Todo encontro humano é intermediado pela ilusão e não existe relação possível sem o véu de Maya/Isis. Negar esse fato é perpetuar a exploração da natureza/feminino como condição para sustentar uma racionalidade infantilizada, desertificada e apartada de sua relação com os outros, com o mundo e seu plano espiritual. O amadurecimento, quem diria, também precisa ser uma tarefa da razão moderna e parte dessa tarefa passa por reconhecer o valor da ilusão em nosso processo criativo de relação com o mundo. 

Termino com mais uma citação de Carol Gilligan:

"através do trabalho de Freud, as mulheres permanecem como uma exceção em sua descrição dos relacionamentos, e elas soam como um tema contínuo de uma experiência de amor que, apesar de descrita-como narcisista e hostil à civilização - não parece ter a separação e a agressão como suas bases."pg107

A solidão moderna nunca existiu.
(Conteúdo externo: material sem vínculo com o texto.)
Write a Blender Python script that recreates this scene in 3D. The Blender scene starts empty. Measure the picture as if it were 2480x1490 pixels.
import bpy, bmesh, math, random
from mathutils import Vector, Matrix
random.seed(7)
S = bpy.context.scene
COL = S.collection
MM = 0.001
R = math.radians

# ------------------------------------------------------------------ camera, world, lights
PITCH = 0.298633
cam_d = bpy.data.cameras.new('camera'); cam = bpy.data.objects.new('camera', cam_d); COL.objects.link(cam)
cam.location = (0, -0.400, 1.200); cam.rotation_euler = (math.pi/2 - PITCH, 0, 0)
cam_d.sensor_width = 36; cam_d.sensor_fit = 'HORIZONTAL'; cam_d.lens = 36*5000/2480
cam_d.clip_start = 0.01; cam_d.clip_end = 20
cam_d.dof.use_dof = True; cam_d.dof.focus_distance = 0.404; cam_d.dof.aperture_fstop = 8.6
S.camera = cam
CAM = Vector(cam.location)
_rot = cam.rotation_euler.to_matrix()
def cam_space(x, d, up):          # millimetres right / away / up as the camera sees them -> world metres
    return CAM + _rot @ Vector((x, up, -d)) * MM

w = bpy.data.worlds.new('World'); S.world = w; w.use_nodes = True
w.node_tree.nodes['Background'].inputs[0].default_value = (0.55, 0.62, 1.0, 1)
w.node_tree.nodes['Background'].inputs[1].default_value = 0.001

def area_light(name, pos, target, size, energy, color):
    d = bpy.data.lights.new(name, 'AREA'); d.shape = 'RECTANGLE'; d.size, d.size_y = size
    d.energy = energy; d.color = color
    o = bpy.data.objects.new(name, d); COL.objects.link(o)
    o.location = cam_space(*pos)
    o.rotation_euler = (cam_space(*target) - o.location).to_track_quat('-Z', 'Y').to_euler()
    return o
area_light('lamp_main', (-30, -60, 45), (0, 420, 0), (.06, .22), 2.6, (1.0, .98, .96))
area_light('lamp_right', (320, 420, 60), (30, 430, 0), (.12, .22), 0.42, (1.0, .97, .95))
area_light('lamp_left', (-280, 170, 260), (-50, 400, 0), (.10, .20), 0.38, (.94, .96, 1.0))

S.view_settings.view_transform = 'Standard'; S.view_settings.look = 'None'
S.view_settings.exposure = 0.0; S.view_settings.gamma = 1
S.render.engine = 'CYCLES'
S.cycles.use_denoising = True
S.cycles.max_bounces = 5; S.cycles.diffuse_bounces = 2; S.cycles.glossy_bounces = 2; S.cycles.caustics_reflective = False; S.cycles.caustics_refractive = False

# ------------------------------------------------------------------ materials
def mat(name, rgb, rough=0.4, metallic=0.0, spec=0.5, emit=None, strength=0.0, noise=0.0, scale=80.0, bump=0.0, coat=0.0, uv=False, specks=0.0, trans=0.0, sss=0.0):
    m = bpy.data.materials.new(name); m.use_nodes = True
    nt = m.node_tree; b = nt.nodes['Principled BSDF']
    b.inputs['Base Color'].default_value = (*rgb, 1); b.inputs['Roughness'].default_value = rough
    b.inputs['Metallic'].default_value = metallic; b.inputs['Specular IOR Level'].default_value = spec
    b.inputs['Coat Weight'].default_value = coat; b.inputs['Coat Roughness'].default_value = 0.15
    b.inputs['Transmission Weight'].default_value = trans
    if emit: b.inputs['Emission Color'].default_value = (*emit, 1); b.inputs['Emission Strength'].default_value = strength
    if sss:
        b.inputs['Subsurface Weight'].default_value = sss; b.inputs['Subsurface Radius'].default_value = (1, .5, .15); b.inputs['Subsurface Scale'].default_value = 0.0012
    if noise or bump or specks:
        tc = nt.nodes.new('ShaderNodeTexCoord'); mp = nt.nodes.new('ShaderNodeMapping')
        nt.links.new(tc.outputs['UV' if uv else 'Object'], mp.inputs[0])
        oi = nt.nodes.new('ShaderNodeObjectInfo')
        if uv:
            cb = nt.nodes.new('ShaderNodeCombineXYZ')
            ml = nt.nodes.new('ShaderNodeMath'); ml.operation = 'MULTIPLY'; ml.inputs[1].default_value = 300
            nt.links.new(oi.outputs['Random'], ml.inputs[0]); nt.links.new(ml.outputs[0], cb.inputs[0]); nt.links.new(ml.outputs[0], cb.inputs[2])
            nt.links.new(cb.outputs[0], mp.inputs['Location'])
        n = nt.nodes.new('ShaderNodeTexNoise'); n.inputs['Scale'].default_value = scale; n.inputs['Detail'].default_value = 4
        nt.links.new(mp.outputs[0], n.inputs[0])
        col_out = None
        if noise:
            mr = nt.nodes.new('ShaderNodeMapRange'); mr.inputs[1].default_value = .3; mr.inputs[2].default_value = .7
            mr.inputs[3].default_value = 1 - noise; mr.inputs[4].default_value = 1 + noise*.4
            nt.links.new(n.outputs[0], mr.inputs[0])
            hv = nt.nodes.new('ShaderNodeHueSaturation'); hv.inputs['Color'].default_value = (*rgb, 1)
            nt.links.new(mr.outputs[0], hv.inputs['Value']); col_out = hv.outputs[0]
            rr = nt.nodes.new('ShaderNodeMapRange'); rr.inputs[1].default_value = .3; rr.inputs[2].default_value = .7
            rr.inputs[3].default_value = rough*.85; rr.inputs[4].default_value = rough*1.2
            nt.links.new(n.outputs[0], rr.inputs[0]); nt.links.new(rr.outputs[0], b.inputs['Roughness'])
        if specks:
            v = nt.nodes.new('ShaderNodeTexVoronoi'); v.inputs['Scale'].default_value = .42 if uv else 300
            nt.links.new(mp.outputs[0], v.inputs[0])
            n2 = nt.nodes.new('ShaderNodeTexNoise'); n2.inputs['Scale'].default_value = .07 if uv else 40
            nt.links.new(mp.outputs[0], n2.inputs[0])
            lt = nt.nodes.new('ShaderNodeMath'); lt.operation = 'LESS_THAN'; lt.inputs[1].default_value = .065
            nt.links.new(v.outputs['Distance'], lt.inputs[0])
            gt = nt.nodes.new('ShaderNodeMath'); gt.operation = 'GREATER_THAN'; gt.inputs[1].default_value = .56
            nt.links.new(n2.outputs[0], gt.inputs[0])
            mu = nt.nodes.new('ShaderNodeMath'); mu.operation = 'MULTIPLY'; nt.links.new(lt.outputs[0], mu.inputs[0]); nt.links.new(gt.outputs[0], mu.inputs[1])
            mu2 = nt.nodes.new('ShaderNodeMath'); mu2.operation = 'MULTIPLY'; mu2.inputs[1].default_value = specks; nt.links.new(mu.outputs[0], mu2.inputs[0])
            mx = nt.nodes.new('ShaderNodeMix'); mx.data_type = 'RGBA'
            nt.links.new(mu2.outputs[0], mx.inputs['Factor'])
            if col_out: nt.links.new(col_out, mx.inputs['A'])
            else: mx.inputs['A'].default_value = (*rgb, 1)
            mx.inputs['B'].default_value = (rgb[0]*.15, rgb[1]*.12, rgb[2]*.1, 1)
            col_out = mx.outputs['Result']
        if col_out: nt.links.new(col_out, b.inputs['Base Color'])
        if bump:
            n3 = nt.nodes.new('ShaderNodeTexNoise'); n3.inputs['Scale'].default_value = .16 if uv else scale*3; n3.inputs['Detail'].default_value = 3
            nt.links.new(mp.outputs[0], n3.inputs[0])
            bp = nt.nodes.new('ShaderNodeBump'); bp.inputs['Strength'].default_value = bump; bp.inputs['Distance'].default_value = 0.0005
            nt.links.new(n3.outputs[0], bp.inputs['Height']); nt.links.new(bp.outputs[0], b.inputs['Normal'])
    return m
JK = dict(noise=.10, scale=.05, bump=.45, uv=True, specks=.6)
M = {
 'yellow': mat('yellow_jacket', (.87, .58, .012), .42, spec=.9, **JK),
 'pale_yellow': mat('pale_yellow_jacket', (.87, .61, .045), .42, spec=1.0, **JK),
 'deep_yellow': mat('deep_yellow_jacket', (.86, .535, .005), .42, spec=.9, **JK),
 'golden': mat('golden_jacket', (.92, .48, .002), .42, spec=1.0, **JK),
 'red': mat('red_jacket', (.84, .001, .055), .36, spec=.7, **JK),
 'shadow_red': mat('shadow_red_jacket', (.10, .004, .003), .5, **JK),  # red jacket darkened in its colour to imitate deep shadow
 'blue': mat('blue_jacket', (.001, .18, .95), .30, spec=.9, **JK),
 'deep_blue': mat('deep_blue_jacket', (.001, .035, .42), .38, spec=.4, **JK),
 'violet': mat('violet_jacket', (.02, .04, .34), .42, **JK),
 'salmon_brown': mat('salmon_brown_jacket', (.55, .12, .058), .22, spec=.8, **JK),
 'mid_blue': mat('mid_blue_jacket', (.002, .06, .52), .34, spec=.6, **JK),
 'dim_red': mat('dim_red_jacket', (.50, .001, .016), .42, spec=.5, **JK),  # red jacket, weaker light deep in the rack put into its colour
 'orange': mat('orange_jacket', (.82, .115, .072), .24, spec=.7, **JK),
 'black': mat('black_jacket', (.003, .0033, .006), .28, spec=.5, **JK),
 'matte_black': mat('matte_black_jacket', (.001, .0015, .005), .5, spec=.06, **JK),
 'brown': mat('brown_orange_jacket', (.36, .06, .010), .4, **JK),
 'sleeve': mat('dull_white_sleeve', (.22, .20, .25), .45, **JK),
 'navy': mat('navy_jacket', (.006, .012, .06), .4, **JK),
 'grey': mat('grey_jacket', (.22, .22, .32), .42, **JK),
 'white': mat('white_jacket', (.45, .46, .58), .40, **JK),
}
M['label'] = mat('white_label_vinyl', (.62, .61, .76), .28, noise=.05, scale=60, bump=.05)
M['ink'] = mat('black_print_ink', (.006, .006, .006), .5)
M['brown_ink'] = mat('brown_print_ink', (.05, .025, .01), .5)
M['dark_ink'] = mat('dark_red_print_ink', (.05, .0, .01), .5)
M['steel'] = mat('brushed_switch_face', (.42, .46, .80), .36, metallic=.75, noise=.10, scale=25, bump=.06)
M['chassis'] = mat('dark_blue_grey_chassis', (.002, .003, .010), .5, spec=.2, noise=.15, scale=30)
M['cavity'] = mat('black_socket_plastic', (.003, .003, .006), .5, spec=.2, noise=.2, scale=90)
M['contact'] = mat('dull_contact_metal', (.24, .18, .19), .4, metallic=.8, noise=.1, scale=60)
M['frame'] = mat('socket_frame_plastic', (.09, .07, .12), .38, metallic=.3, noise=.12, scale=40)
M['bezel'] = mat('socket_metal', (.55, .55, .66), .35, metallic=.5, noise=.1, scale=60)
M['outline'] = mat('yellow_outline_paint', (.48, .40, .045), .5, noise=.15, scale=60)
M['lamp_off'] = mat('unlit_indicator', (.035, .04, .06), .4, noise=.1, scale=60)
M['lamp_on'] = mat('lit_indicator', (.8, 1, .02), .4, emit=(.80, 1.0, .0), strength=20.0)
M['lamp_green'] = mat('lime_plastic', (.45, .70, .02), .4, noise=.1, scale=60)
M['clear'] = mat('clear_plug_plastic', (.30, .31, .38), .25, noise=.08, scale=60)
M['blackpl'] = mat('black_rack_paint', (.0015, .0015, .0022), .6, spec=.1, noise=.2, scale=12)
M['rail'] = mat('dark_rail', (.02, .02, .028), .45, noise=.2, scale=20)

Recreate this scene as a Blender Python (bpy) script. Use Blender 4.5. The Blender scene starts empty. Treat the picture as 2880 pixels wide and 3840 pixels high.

Ela, a ilusão, sempre esteve lá.

Comentários

  1. A ilusão é o que imaginamos que acontece no interior da semente enquanto ela dorme na terra, esperando seu momento de germinar.
    É nossa companhia expectante que pacientemente observa o broto romper a casca e alcançar a primeira luz, logo acima da linha do solo. Fio verde clarinho, folha mindinha. Está lá enquanto o broto toma força e imaginamos o porte, se poderá alcançar o céu ou apenas forrará nossos passos. Se vier de flor, nos ajuda a pintar cores diversas, e cheiros. Imaginamos se terá espinhos, venenos.

    Quando a planta finalmente se concretiza, a seu tempo, avaliamos as rupturas entre o real e o imaginado (conhecemos as desilusões) e ponderamos o sem fim das coisas que podem ou não nos manter ali, conectados. Mas o relacionamento franqueado pela ilusão, que foi criado desde a semente, permanece em nós e emoldura a nossa história. Sentimos. Concordo, a solidão moderna nunca existiu. Bj.